I like that phrase. I just wonder how much of that is an elite thing though? Hand-made watches, cars etc? Are these now produced for niche markets and does the same hold for crafts?

I remember talking to a simple, uneducated man back in Pakistan. I asked him what he thought of some building -a building that many find to be quite impressive. He looked away at a tree and said: "one can look at this again and again without the eye getting tired". In an age in which we surround ourselves with the products of our hands and minds there's something to be said for nature, no?

Celia said...

'Can the crafts survive without a Tradition, without a binding thread? Or without what Fuller calls a 'common symbolic order'?'

No, I don't think they can, in the form we used to know 'crafts' - where people worked in a context of traditions and beliefs which were continuous.That's why the craftsmen today are so anxious for a craft to be elevated to the status of fine art - which it can never be.

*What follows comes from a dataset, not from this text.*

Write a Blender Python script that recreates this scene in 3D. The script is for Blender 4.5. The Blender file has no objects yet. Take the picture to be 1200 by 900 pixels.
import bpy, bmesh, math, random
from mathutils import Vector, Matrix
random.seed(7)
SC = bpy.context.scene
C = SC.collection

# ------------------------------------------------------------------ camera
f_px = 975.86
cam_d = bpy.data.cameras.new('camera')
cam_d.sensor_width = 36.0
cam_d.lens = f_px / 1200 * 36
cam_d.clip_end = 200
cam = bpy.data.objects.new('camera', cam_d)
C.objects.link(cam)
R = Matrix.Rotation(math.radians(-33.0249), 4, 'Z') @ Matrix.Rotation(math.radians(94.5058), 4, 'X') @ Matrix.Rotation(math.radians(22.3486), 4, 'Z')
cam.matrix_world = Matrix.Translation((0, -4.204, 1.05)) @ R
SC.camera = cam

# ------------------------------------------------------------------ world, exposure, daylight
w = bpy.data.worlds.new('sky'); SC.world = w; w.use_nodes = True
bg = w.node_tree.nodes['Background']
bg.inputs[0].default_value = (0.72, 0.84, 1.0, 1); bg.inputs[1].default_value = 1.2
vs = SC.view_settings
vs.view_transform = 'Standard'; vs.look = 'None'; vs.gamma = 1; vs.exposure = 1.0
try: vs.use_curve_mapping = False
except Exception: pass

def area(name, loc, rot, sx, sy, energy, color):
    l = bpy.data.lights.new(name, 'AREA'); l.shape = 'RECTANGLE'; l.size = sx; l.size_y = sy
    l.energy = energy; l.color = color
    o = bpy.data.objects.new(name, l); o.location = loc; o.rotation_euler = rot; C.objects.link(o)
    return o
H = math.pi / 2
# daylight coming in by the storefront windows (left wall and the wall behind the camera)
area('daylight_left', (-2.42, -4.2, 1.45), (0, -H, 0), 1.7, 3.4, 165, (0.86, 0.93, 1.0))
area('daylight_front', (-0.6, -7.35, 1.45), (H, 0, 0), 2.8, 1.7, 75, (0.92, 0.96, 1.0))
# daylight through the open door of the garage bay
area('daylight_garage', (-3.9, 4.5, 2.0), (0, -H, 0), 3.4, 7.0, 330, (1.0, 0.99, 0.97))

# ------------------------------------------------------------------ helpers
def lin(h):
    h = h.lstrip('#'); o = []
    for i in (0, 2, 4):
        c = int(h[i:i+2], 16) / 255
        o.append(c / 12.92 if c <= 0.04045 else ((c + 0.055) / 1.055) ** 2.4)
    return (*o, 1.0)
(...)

What I'm referring to, mostly, is the efforts of ordinary people, like myself, who don't have any grand ideas about what we do but are none the less sincere and passionate in doing it. One of the reasons (my opinion!) that quiltmaking is such a popular activity is precisely that it exists within a long, continuous tradition (in America, more than here), so people can feel part of something which is more permanent than themselves. Call it 'nostalgia', self-deception even, but it seems like a harmless activity which gives pleasure to many. (It also contributes to capitalism thriving as we buy special fabrics, books, tools.....!!)

But this has little relevance to the bigger questions about the effect of the Industrial Revolution on crafts (and craftsmen).

'What does industrialization do to craftsmanship, what does an age of 'mechanical reproduction' do to the image?'

Back with Ruskin and Morris, I think! Fuller is good; Peter Dormer (The Culture of Craft et.al.)also has much to say about craft within a consuming society.